【体験! 個性派ゲストハウス#9】
「明日、女子ドミ(女性専用ドミトリー)を一人で予約したいんですけど、空いてますか?」
2月のある日。私は冬の外房を訪れるべく「お茶の間ゲストハウス」に予約電話をしていた。
「はい~。明日ですね~。はい~。大丈夫ですよ~」
耳に届く電話の向こうの声は、と~ってもか細く、と~ってもお~っとり(文字で書くとふつうに見えるけれど…)。
いろんなゲストハウスに泊まってきたが、こんなにスローリーなオーナーさんは初めて! ゲストハウスのオーナーというと、ちゃきちゃきな感じか、淡々としている人が多い印象なのだ。それとは180度違う雰囲気が電話の向こうから溢れてくる。いったいぜんたい、こんなおっとりオーナーが営む宿はどんなトコロなのか!? 当日が、俄然楽しみになってきた!
*庭からみた「お茶の間ゲストハウス」。2月は、宿のまわりもとっても静か。*
千葉の外房線「上総興津駅」(かずさおきつ)から徒歩約7分。夏にはたくさんの海水浴客で賑わうビーチ・守谷海岸沿いに建つ築80年の古民家。黄色いのれんが揺れる玄関。ココが本日の宿「お茶の間ゲストハウス」。
外房のオフシーズンである2月に、私がココへ来た理由。それは、コレ! 「お茶の間ゲストハウス」の晩ごはんの刺身定食! これを、食べてみたかったのだ。(要予約)
*この日の刺身はソウダガツオ。イセエビが入る日はイセエビ(時価)が注文できるときも!*
ゲストハウスは基本的に素泊まりの形態が多い。だが、ココ「お茶の間ゲストハウス」では、プラス料金で日替わり定食(¥700)が頂ける。さらに、プラス¥300で刺身付きにもできるという破格のお安さっ!!

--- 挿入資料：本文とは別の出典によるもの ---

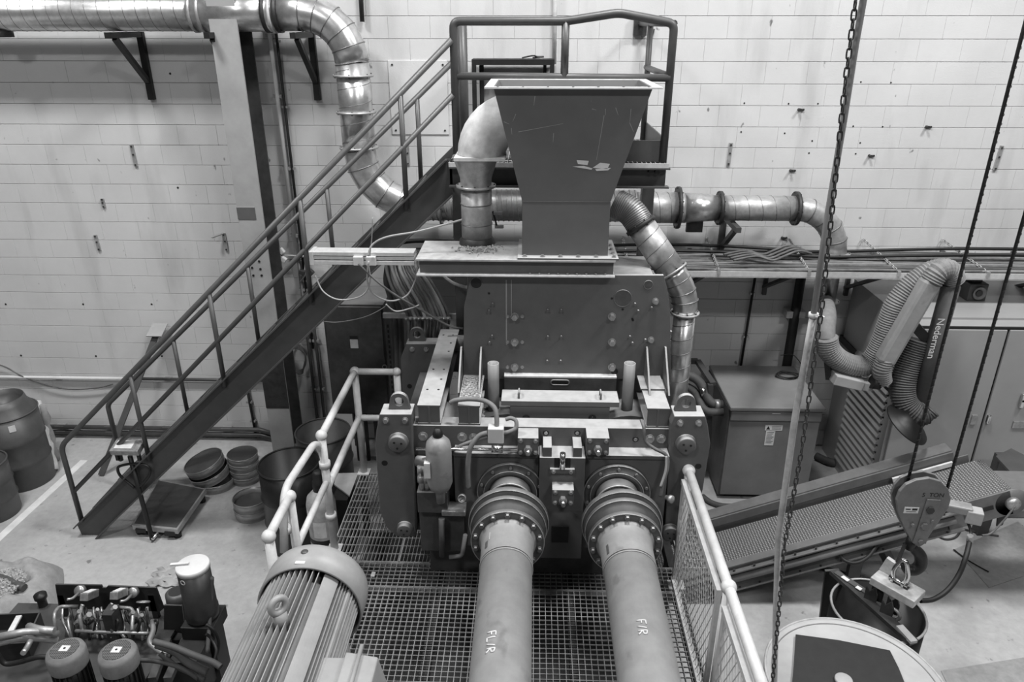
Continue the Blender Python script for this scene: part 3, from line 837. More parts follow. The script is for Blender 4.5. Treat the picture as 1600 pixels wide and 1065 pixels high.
# feed throat: slotted plate, lid and block
a_, b_2 = P(788, 586, Y=4.97), P(962, 606, Y=4.97)
MB().bx(a_.x, b_2.x, 4.95, 5.0, 1.88, a_.z).build('slotted_plate', 'machine_dark', press)
MB().bx(a_.x, b_2.x, 4.945, 5.0, a_.z - 0.004, a_.z + 0.008).build('plate_edge', 'pale_edge', press)
c = P(875, 597, Y=4.95); mb = MB()
mb.tube([c + V((0.05 * sx + 0.018 * math.cos(q) * 1.0, -0.004, 0.02 * math.sin(q))) for sx, q in [(1, k * PI / 6 - PI / 2) for k in range(7)] + [(-1, PI / 2 + k * PI / 6) for k in range(7)]], 0.006, 6, closed=True)
mb.build('slot_rim', 'machine', press)
MB().bx(c.x - 0.06, c.x + 0.06, 4.947, 4.95, c.z - 0.018, c.z + 0.018).build('slot', 'black_steel', press)
a_, b_2 = P(783, 626, Y=4.68), P(968, 627, Y=4.68)
lid = MB().bx(a_.x, b_2.x, 4.68, 4.86, a_.z - 0.04, a_.z).build('throat_lid', 'machine', press, 0.003)
for px in (811, 938):
    c = P(px, 616, Y=4.77); z = a_.z
    MB().tube(fillet([(c.x, 4.72, z), (c.x, 4.72, z + 0.05), (c.x, 4.79, z + 0.05), (c.x, 4.79, z)], 0.02), 0.007, 8).build('handle', 'machine', lid)
a2, b2 = P(797, 634, Y=4.69), P(953, 634, Y=4.69)
MB().bx(a2.x, b2.x, 4.69, 4.85, 1.86, a_.z - 0.045).build('throat_block', 'machine', press, 0.003)
for px in (822, 926):
    c = P(px, 656, Y=4.66); MB().cyl((c.x, 4.685, c.z), (c.x, 4.69, c.z), 0.028, n=16).build('bore', 'black_steel', press)
    MB().cyl((c.x, 4.62, c.z - 0.01), (c.x, 4.69, c.z - 0.01), 0.013, n=12).build('stud', 'chrome', press)
z = 1.88
MB().bx(P(712, 650, Y=4.66).x, P(796, 650, Y=4.66).x, 4.64, 4.68, z, z + 0.035).build('deck_angle', 'machine', press)
MB().bx(P(955, 650, Y=4.66).x, P(1005, 650, Y=4.66).x, 4.64, 4.68, z, z + 0.035).build('deck_angle', 'machine', press)
gv = MB()
for k in range(200):
    x = P(755, 640, Y=4.8).x + rg.gauss(0, 0.05); y = 4.72 + rg.random() * 0.2; s = 0.005 + rg.random() * 0.008
    gv.box((x, y, 1.87 + s * 0.4), (s, s * 1.2, s), Matrix.Rotation(rg.random() * 6, 3, (rg.random() + .01, rg.random(), rg.random())))
stuff(gv.build('spilled_gravel', 'gravel', press))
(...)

「このへんは、魚も野菜も本当に安くておいしいんですよ!」と、旦那さん・洋治さん。
ところで、この洋浩さん。さっきから彼の服装が気になって仕方ない。「東灘」と書かれた酒蔵の藍染の前掛けなんぞを腰から下げておられるのだ。そのいでたちは、ゲストハウスオーナーというよりも酒屋さんと言った方が断然しっくりくる。そして、それはあながち間違いでもなかった。
「お酒もあるんで、よかったら~」と、洋治さんに差し出されたドリンクメニュー一覧。ペラっとめくるなり、おののいた!!
*記載されている地酒だけでも、13種類!*
コ…ココは居酒屋か!? 目を疑った! アルコールの品揃えがハンパない! しかも、この地酒の数! ボトルでもグラスでもたのめるという。下手な居酒屋より品揃えがいいんではなかろうか!?
「以前、地元の酒蔵で働いていたんですよ~。だから、品揃えがこんな感じになってまして(笑)」そう言いつつ、私が頼んだ純米酒を出してきてくれる洋治さん。
ちなみに、奥さん・春奈さんの前職は、老人ホームなどに食事を作る仕事。酒と食のプロがココに揃ってるではないか!? そりゃ、居酒屋並のメニューになるのも頷ける。